Le PDG de l'entreprise, Travis Kalanick, n'aide pas vraiment sa cause. Pour l'instant, aucune action disciplinaire n'a été prise contre Emil Michael. Quand Uber Lyon a provoqué un tollé en envisageant de recruter des mannequins comme conductrices, aucune tête n'a été coupée. Kalanick, 38 ans, racontait lui-même au magazine GQ qu'il surnommait pour plaisanter l'entreprise «Boober» (un jeu de mots sur «boobs», «nichons» en VF) car son succès avait fait grimper sa cote auprès de la gente féminine. Selon la journaliste Sarah Lacy, visée par Uber, il perpétue la «tradition de sexisme et de misogynie qui règne dans la Silicon Valley», de Snapchat à Tinder.

«Un problème d'image et de culture»

«Uber a non seulement un problème d'image, mais aussi, semble-t-il, de culture», analyse Peter LaMotte, de l'agence de communication de crise Levick. Selon lui, il y a désormais «le sentiment que l'entreprise et ses dirigeants agissent sans morale ni éthique». Cela pourrait pousser certains utilisateurs à boycotter le service, refroidir des investisseurs et un peu plus mettre l'entreprise dans la ligne de mire des autorités, estime-t-il.

Uber a embauché cet automne l'ancien directeur de campagne de Barack Obama, David Plouffe, pour jouer les pompiers. Mais selon Peter LaMotte, «aucun communiqué de presse ne pourra réparer les dégâts. Uber doit prouver qu'il peut changer par des actions, pas des mots.»

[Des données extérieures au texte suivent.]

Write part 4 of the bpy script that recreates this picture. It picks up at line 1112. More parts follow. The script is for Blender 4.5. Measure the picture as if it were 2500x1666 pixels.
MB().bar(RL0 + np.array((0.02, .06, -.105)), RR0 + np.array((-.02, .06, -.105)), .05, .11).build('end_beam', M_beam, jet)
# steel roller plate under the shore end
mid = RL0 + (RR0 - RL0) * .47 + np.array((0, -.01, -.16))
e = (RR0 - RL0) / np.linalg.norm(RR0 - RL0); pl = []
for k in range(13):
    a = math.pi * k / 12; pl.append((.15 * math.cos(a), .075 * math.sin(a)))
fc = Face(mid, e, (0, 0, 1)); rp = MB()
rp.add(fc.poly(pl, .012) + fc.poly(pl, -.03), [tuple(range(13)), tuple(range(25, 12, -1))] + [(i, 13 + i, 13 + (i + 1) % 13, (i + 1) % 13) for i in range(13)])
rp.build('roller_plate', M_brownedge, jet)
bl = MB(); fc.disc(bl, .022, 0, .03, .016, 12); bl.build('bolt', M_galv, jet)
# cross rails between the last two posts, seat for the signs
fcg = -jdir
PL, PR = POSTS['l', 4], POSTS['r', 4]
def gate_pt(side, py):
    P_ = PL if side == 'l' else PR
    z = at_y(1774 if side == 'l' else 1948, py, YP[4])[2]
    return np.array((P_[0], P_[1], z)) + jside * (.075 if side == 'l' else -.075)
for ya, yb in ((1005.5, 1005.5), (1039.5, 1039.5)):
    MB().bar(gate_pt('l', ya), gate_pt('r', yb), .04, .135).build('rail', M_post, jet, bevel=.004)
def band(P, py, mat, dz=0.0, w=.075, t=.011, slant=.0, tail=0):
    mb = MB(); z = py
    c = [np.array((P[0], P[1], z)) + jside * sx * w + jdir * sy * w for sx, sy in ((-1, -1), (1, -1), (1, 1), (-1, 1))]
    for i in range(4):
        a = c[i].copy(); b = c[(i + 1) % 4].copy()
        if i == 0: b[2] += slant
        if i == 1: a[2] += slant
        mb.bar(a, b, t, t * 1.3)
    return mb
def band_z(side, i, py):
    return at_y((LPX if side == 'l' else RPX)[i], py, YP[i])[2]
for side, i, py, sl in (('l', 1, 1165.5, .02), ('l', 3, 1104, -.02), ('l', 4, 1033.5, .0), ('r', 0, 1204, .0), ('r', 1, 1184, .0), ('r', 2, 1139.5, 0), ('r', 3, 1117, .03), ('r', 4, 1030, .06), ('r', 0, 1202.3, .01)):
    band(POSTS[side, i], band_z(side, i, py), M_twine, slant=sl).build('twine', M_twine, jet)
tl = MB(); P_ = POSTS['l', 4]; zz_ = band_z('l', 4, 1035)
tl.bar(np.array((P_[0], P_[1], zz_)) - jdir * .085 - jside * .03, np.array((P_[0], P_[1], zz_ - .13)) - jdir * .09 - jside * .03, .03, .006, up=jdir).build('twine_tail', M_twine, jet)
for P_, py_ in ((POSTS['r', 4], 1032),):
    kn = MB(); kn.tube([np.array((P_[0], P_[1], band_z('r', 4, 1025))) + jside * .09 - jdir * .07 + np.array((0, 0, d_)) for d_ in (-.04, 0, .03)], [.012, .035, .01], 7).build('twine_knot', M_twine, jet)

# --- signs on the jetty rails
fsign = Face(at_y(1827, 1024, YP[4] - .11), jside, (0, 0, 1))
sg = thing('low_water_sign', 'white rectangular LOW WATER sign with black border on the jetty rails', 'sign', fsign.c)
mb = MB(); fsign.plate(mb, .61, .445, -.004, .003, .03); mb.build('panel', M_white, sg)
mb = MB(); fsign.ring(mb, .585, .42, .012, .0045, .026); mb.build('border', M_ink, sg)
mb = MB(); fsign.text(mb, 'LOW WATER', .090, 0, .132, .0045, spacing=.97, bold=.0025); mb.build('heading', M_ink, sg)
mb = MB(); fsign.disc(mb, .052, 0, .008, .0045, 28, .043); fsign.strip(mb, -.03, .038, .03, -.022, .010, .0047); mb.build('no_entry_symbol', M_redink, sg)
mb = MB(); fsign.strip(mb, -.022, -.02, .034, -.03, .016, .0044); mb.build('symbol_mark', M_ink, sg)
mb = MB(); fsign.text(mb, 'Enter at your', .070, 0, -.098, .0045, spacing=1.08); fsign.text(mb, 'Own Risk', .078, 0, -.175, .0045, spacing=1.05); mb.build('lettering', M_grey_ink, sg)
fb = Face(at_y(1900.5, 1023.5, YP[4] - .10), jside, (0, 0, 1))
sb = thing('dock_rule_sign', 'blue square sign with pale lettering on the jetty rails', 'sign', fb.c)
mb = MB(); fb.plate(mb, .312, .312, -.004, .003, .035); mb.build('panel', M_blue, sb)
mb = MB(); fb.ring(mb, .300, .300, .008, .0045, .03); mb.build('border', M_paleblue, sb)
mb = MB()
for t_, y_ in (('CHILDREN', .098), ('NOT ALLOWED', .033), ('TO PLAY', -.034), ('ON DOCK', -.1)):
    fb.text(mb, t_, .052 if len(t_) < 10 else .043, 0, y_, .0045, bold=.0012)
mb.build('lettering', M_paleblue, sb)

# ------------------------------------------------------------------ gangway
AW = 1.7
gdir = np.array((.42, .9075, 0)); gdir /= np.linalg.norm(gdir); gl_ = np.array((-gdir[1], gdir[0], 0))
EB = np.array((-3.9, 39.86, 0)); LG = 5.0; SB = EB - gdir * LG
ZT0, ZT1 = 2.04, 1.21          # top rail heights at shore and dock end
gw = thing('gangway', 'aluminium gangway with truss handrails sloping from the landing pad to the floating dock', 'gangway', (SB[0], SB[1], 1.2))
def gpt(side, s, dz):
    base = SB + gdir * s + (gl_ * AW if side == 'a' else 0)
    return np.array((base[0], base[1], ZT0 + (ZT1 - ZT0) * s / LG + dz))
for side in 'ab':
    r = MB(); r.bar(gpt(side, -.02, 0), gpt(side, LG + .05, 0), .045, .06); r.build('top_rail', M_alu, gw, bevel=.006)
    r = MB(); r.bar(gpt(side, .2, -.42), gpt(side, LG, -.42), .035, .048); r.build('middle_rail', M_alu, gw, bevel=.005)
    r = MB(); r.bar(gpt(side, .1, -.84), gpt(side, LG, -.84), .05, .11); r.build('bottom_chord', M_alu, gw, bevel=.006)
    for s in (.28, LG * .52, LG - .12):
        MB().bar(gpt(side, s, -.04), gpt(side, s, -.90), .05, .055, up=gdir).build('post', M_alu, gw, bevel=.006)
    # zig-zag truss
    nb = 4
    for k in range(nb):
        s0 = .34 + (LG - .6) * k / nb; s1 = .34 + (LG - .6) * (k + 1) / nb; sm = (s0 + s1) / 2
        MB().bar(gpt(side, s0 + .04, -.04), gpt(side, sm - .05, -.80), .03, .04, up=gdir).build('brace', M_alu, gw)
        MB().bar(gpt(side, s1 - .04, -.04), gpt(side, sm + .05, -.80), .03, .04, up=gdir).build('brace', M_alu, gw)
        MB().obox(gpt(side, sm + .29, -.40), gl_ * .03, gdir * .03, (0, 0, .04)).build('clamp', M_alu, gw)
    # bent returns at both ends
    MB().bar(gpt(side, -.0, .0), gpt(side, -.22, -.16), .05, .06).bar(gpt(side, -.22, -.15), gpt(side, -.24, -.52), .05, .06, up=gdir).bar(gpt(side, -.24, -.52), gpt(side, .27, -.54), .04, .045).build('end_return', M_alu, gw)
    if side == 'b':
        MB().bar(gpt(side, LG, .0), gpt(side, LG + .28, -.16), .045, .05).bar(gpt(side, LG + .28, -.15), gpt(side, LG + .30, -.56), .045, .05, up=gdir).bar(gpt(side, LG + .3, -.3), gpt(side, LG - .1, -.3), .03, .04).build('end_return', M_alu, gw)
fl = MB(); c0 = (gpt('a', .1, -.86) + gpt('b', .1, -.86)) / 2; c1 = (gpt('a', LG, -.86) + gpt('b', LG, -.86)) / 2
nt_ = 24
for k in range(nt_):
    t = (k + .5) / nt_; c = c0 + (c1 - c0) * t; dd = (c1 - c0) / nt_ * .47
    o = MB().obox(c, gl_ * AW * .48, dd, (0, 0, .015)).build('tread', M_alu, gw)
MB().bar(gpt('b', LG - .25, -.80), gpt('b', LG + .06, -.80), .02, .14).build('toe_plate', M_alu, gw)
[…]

En baissant les tarifs des courses sans diminuer sa commission, le VTC a récemment fâché ses conducteurs, qui ont manifesté dans plusieurs villes américaines. La pratique du «surge», une multiplication du prix de la course qui peut aller jusqu'à sept ou huit fois en période de pointe, fait de plus en plus grogner les utilisateurs. Si l'entreprise se met à dos ces derniers, Travis Kalanick pourrait se retrouver dans une position inconfortable. Le fondateur de Tinder, Sean Rad, peut en témoigner: il a récemment été viré par son Conseil d'administration.